Pour se présenter aux élections, il faut être mandaté par une organisation syndicale représentative (CFE-CGC, CGT, CFDT et FO) ou recueillir un niveau minimum de parrainages. Il y aura d’autres listes qui se présentent pour ce scrutin : trois listes SM-TE emmenée par Olivier Debesse pour le collège "ouvriers, employés, technicien, agents de maîtrise", Antoine Lecuyer pour le collège "ingénieur et cadre" et une liste pour le conseil de surveillance de la FCPE ; deux listes Sud emmenée par Christine Taffin pour le collège "ouvriers, employés, techniciens, agents de maîtrise" et par Joseph Morel-Guillermaz pour le collège "ingénieur et cadre"; une liste indépendante menée par Silvain Duprez, pour le collège "ingénieur et cadre".

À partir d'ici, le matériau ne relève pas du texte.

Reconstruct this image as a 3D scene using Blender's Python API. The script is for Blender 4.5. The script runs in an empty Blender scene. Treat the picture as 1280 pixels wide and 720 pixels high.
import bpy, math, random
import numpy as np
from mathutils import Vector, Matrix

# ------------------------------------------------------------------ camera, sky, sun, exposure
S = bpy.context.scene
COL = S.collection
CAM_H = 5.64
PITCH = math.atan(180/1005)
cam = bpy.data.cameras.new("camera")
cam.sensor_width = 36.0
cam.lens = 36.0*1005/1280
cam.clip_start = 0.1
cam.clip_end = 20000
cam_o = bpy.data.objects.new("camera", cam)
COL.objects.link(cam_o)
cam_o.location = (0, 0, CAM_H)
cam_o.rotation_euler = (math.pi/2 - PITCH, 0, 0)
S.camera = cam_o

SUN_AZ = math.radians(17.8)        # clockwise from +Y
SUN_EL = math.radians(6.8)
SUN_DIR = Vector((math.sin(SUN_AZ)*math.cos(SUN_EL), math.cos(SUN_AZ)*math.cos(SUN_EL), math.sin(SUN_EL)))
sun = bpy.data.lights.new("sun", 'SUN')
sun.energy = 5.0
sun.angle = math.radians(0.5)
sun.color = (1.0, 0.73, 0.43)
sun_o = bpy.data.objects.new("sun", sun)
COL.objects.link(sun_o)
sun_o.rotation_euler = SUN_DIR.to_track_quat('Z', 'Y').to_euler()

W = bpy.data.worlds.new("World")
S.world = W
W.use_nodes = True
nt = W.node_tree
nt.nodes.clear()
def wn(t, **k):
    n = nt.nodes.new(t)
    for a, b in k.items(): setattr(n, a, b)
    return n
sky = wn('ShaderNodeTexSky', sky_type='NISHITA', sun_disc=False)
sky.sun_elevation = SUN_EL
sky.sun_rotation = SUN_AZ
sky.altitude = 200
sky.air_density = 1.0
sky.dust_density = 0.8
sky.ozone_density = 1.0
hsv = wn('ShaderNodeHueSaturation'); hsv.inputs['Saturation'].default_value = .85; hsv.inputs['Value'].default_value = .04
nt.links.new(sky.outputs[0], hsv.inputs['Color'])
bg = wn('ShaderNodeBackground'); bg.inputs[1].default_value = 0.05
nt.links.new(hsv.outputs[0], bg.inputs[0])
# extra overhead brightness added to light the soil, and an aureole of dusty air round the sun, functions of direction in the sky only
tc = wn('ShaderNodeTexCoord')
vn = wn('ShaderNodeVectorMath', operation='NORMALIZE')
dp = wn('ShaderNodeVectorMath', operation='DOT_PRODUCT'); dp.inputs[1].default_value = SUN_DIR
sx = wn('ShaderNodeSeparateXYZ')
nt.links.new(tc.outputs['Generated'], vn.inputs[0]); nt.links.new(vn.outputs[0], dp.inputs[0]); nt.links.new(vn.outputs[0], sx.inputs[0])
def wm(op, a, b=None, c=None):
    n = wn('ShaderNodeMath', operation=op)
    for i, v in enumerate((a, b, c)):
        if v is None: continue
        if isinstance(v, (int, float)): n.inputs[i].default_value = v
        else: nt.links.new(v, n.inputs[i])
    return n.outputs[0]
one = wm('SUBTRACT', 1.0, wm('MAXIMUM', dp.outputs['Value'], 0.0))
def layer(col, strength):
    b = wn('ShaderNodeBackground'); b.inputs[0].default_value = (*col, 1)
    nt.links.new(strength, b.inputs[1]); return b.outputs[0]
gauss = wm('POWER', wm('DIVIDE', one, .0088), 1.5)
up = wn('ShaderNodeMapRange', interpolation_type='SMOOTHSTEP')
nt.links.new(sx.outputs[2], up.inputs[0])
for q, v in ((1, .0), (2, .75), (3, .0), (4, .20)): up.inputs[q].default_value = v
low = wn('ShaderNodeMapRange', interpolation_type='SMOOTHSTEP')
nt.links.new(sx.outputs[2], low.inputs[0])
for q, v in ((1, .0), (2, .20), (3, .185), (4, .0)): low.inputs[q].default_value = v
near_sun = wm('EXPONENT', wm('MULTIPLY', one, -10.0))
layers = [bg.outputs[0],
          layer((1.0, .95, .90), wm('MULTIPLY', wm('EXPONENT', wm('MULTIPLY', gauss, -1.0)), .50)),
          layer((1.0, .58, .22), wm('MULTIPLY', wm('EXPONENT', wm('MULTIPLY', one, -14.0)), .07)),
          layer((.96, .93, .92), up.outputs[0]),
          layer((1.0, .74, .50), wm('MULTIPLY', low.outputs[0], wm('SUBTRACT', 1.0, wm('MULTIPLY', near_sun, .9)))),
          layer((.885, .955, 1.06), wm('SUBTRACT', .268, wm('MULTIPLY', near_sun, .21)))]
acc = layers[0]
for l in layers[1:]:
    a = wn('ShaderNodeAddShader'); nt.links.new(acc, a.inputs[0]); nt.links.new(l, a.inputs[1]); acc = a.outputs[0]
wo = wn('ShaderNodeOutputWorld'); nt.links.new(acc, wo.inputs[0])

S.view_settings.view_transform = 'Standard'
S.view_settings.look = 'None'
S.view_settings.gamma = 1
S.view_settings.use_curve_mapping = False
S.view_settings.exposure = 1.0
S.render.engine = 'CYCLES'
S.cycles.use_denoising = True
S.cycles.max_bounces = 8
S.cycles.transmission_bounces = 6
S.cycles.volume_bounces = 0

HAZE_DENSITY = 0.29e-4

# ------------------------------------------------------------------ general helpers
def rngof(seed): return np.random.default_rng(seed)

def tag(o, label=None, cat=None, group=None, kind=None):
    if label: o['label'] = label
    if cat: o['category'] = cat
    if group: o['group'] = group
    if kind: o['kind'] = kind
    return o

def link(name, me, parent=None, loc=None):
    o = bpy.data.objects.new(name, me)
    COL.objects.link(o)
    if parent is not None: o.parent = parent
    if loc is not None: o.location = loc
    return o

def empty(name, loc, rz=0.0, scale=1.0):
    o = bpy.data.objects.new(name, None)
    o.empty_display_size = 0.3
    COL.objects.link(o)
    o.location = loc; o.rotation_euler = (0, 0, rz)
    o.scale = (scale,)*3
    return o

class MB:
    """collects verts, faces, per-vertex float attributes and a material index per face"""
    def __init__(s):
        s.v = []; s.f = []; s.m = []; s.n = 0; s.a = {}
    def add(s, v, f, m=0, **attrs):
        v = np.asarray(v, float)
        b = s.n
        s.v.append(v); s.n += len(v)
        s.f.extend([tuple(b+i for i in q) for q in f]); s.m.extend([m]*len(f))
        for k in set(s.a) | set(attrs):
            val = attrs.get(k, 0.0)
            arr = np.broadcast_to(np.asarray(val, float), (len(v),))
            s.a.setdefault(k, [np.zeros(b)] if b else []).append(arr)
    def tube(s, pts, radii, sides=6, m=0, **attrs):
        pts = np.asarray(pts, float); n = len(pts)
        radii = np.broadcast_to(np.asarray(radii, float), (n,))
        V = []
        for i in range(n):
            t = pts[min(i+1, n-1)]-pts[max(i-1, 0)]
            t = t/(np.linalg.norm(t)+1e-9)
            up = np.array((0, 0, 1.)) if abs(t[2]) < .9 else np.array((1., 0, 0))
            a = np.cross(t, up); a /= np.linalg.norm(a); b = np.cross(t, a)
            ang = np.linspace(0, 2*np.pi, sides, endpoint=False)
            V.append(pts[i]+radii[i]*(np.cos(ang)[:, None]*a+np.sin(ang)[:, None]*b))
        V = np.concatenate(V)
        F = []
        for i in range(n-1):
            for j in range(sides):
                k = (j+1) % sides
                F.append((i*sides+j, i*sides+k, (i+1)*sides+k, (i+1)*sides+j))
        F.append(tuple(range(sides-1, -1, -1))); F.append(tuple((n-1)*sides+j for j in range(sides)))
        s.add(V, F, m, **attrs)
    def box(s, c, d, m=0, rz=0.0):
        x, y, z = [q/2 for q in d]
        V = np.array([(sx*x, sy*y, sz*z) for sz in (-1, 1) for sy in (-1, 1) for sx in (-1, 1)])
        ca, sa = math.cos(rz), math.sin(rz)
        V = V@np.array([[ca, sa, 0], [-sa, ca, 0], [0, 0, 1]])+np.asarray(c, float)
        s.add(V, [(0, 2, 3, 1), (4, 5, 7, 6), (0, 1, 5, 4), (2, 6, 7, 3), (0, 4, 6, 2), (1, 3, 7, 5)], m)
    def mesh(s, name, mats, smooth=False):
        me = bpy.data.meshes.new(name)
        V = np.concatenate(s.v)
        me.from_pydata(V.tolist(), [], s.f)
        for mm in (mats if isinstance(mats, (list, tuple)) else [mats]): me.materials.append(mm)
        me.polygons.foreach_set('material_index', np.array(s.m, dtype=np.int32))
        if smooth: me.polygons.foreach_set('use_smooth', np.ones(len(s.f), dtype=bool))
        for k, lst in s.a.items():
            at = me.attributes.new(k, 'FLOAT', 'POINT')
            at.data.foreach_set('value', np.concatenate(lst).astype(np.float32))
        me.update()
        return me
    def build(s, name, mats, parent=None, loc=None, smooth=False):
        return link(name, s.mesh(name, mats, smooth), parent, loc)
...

Quel est le rôle de ces administrateurs salariés ? "Nous amenons la connaissance et l’expertise du terrain au Conseil d’administration parce que nous connaissons les forces et faiblesses de l’intérieur. Nous pensons qu’il n’y a pas de bonne stratégie si elle n’est pas partagée avec les salariés", nous a dit Frédéric Barrat, qui siège au conseil d’administration depuis novembre 2016 et se représente pour un deuxième mandat.
Dans cette mission, les représentants des salariés mettent de côté leurs antagonismes. "Même si nous ne sommes pas d’accord, cela ne nous empêche pas d’échanger et de travailler ensemble. On ne se déchire pas, on se challenge", explique Eric Personne.
Le rôle d’un administrateur salarié est différent de l’action syndicale souligne Frédéric Barrat : "Le boulot d’un administrateur salarié n’est pas de revendiquer, ça c’est chez FO le rôle de Mariette Rih notre déléguée syndicale central. Il faut que l’on arrive à faire entendre notre message au conseil en étant factuel, précis et argumenté. Je me nourris de ce que je vis sur le terrain dans mon job ce qui me permet d’être pertinent dans mes messages."
Eric Personne qui se présente pour la troisième fois (comme le représentant de la CGT) estime que l’expérience est un atout pour cette mission : "Les premières années sont compliquées, il faut assimiler beaucoup d’informations, tisser des liens avec les autres administrateurs indépendants pour obtenir leur confiance qui est nécessaire pour faire du bon travail."
Est-il facile de s’exprimer et d’être écouté dans cette enceinte quand on représente les salariés ? "J’ai connu l’ère Ghosn où le temps de parole était très "timé" et où il fallait saisir la balle au bond. Avec Jean-Dominique Senard, le conseil est moins normé en termes de timing et le temps de parole est libre. Nous n’avons aucun frein et nous sommes écoutés au même titre que les administrateurs indépendants, les représentants de l’Etat ou les représentants de Nissan", nous a dit Frédéric Barrat. "Si on veut que cela fonctionne, il faut que les débats soient transparents."
Eric Personne élu depuis 2012 confirme cette ouverture depuis l’arrivée de Jean-Dominique Senard : "La différence est énorme avec beaucoup plus de transparence et de franchise. Il y a un véritable échange et une vraie prise en compte de nos points de vue."
Au moment où le groupe Renault sort d’une crise de gouvernance, où les résultats financiers ont été catastrophiques, où se prépare un plan d’économie de plus de 2 milliards d’euros, dans un contexte d’enjeux climatiques et de crise sanitaire, le rôle des représentants des salariés sera plus que jamais déterminant.
Peut-être que cette situation de crise incitera les salariés à se mobiliser sur le choix de leurs représentants. Au scrutin précédent, la participation n'avait été que de 31%. Le contexte mériterait une participation en hausse ...
(*) 12 administrateurs élus à l'assemblée générale dont le Président Jean-Dominique Senard (8 administrateurs indépendants, 2 administrateurs sur proposition de Nissan, 1 administrateur sur proposition de l'Etat français, 1 administrateur sur propositions des salariés actionnaires), 1 administrateur désigné par l'Etat français, 3 administrateurs élus par les salariés.